Capítulo 7: DEL EXAMEN DE LA PROPIA CONCIENCIA Y DEL PROPÓSITO DE LA ENMIENDA.
1. Sobre todas las cosas es necesario que el
sacerdote de Dios llegue a celebrar, manejar y recibir este Sacramento con
grandísima humildad de corazón y con devota reverencia, con entera fe y con
piadosa intención de la honra de Dios.
Examina diligentemente tu conciencia, y
según tus fuerzas límpiala adórnala con verdadero dolor y humilde confesión, de
manera que no tengas o sepas cosa grave que te remuerda y te impida llegar
libremente al Sacramento. Ten aborrecimiento de todos tus pecados en general, y
por las faltas diarias duélete y gime más particularmente. Y si el tiempo lo
permite, confiesa a Dios todas las miserias de tus pasiones en lo secreto de tu
corazón.
2. Llora y duélete de que aún eres tan carnal y
mundano, tan poco mortificado en las pasiones, tan lleno de movimientos de
concupiscencia; Tan poco diligente en la guarda de los sentidos exteriores, tan
envuelto muchas veces en vanas imaginaciones; Tan inclinado a las cosas
exteriores, tan negligente en las interiores; Tan fácil a la risa y a la disipación,
tan duro para las lágrimas y la compunción; Tan dispuesto a la relajación y
regalos de la carne, tan perezoso al rigor y al fervor; Tan curioso para oír
novedades y ver cosas hermosas; tan remiso en abrazar las humildes y
despreciadas; Tan codicioso de poner mucho; tan encogido en dar; tan avariento
en retener; Tan inconsiderado en hablar, tan poco detenido en callar; tan
descompuesto en las costumbres, tan indiscreto en las obras; Tan desordenado en
el comer, tan sordo a las palabras de Dios. Tan presto para holgarte, tan
tardío para trabajar; Tan despierto para oír hablillas y cuentos, y tan
soñoliento para velar en oración; Tan impaciente por llegar al fin, y tan vago
en la atención; Tan negligente en el rezo, tan tibio en la Misa, tan indevoto en
la Comunión; Tan a menudo distraído, tan raras veces enteramente recogido; Tan
prontamente conmovido a la ira, tan fácil para disgustar a los demás; Tan
propenso a juzgar, tan riguroso en reprender; Tan alegre en la prosperidad, tan
abatido en la adversidad; Tan fecundo en los buenos propósitos, y tan estéril
en ponerlos por obra.
3. Después de haber confesado y llorado estos y
otros defectos con dolor y gran disgusto de tu propia fragilidad, propón
firmemente de enmendar siempre tu vida, y mejorarla de allí adelante. En
seguida, abandonándote a Mí con absoluta y entera voluntad, ofrécete a ti mismo
para gloria de mi nombre en el altar de tu corazón, como sacrificio perpetuo,
encomendándome a Mí con entera fe el cuidado de tu cuerpo y de tu alma. Para que
de esta manera merezcas llegar dignamente a ofrecer el santo sacrificio, y
recibir saludablemente el Sacramento de mi cuerpo.

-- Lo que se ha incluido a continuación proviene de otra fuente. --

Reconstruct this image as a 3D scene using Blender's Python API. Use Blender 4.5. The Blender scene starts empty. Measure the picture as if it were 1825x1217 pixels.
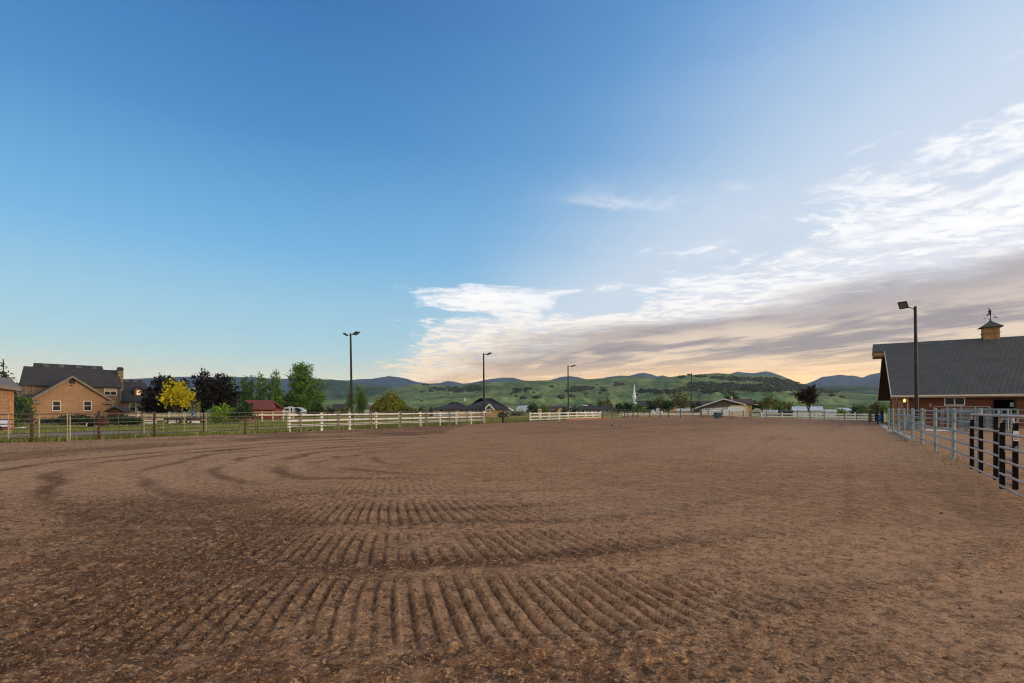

4. Pues no hay ofrenda más digna, ni mayor
satisfacción para borrar los pecados, que ofrecerse a sí mismo pura y
enteramente a Dios, con el sacrificio del cuerpo de Cristo en la Misa y
Comunión. Si el hombre hiciere lo que está de su parte, y se arrepintiere
verdaderamente, cuantas veces acudiere a Mí por perdón y gracia: Vivo yo, dice
el Señor, que no quiero la muerte del pecador, sino que se convierta y viva;
porque no me acordaré más de sus pecados, sino que todos les serán perdonados.